The company is developing "e-paper" that can be rolled up and folded as a replacement for paper-based newspapers or magazines, says Tatsuya Shimoda, fellow and director of Epson's technology platform research center. The electronic paper is expected to be on the market in five years, he says.
The e-paper sheets will be displays mounted on flexible plastic backings and will be 0.2 millimeters thick. The company wants to develop the technology to the point where an A4 (8 by 11 inches) sized sheet, for example, would last a month to several months before wear and tear made it inoperable.
Such a sheet would cost well under $100, Shimoda says. He spoke last week during a presentation at the company's Fujimi plant in Nagano prefecture, Japan.
Download and Display
Slotted into the back of a PC, users could download presentations into the e-paper sheets, which could then be handed out in meetings. The sheets could be combined into binders and read like books if readers wanted, he says. Users would be able to download a page's worth of information in about a second, he says.
Downloads could be made using wired and wireless technologies, for example via mobile phones.
"This e-paper will be very light and very readable and very thin, and our image is to have whole newspapers downloaded electronically," Shimoda says.
The company believes that e-paper, in Japan at least, could work out less than the equivalent cost of buying daily newspapers and several glossy magazines each month. In Japan, daily newspapers typically cost between one dollar and $1.20 each, and, for example, fashion monthlies can cost $10 each.
The e-paper will be foldable.
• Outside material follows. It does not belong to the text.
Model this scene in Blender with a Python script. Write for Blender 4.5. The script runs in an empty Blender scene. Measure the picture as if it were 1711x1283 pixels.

But the more it is folded, the faster it will degrade, Shimoda says.
Other Applications
E-paper development takes advantage of several technologies based the company's ability to print organic thin-film transistors onto flexible substrates. The company has already developed some displays that are several inches in diameter and successfully put these on flexible plastic sheets. Other applications, for example, are electronic tags that can be pasted on and peeled off bottles.
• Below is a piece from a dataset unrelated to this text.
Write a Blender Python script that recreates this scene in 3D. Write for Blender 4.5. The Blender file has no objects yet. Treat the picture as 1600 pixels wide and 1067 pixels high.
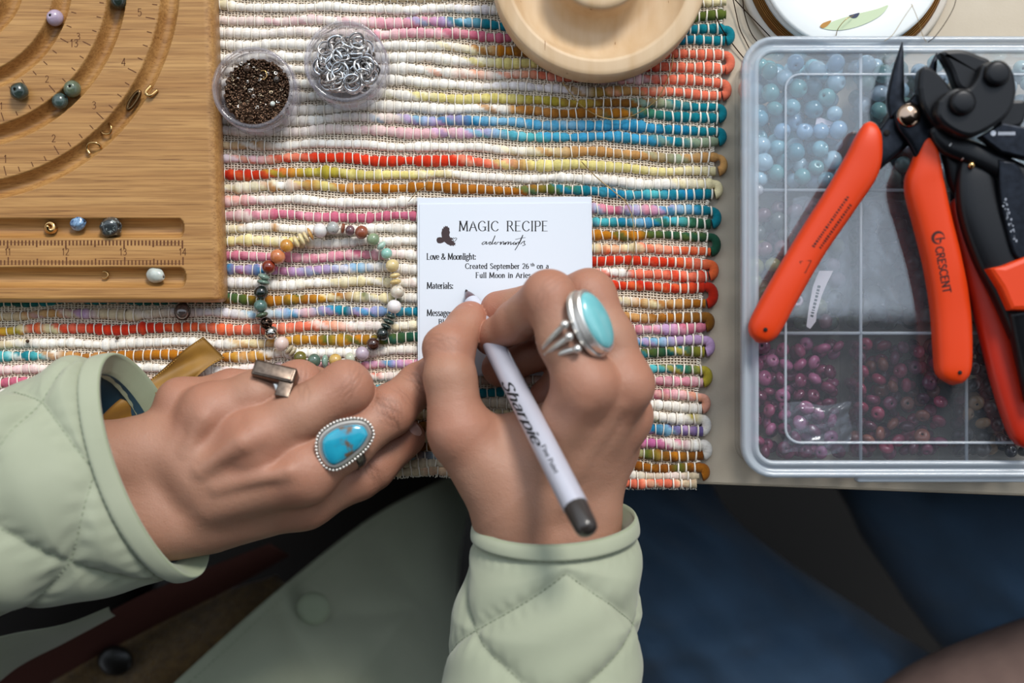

The company also believes it can make giant TV panels that are light and flexible enough to be peeled off and on walls. These panels could combine active matrix OLED (Organic Light Emitting Diode) technology with thin film transistor technology and would also be seated on plastic, Shimoda says.
Such screens could cover whole walls and be used as scenery, he says.
The company is still vague on when peelable TV panels might become a reality but Shimoda has a date in mind.
"I am 50, so I would like to develop the technology before I retire," he says.